Kelima, Tidak ada transparansi penyandang dana
Surveyor independen harus menerima dana dari sumber yang tidak mengikat. Mengapa para surveyor bayaran tidak mau transparan soal sumber dana, karena penyandang dana memiliki keinginan agar paslonnya selalu dimenangkan, walaupun secara fakta dan realita elektabilitas paslon 02 cuma dapat satu atau dua digit.
Para surveyor telah berdusta dengan berkedok melaporkan hasil survey, padahal yang terjadi, seperti yang dikatakan Sukmadji, mereka cuma utak-atik di depan laptop.

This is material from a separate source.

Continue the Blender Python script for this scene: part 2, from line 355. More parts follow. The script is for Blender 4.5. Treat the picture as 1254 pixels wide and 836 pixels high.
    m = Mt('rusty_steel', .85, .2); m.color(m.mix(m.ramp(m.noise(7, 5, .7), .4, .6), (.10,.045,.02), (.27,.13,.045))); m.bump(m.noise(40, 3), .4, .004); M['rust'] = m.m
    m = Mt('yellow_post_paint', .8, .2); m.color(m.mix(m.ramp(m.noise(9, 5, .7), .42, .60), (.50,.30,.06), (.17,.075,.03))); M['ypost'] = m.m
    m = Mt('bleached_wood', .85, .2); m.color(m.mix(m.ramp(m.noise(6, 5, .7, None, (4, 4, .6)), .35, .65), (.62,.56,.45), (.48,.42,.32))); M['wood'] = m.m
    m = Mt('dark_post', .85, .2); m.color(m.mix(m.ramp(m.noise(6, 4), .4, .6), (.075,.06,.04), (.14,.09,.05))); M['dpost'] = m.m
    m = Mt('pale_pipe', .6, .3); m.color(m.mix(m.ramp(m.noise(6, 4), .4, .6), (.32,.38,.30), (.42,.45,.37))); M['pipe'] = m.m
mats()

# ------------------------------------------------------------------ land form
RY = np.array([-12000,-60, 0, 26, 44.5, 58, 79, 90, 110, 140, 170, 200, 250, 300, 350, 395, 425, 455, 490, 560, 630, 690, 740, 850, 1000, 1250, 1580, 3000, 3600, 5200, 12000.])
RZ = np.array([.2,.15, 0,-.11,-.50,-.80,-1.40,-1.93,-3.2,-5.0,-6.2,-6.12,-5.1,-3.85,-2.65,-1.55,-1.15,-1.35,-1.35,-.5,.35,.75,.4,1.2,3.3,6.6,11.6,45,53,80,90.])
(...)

Bisa jadi kantor mereka cuma di depan laptop, alamat kantornya tidak tahu di mana. Mereka ini, menurut Anthony Budiawan, hanyalah lembaga-lembaga survey pelacur, yang kerjanya membohongi publik dengan penggiringan opini yang menyesatkan (dan rezim sudah mensetting nanti KPU akan mempercayai hasil survey pelacur ini).
Tahun 2019, ada 7 lembaga survey “pelacur” yang dipakai rezim Jokowi, dan di tahun 2024 ada indikasi mau berbohong lagi, karena mereka menarget paslon 02 harus menang 1 putaran (elektabilitas harus di atas 50%). Ketujuh lembaga survey “pelacur” adalah : LSI, LSI Deny JA, SMRC, Indikator, Indo Barometer, Charta Politika, dan Poltracking. Akhir-akhir ini Litbang Kompas pun sudah tidak bisa dipercaya karena ada intervensi penguasa.
Sudah saatnya para surveyor pelacur ini diseret ke ranah hukum atas pasal kebohongan publik. Jika hukum ditegakkan dengan adil, mereka pasti sudah harus masuk penjara.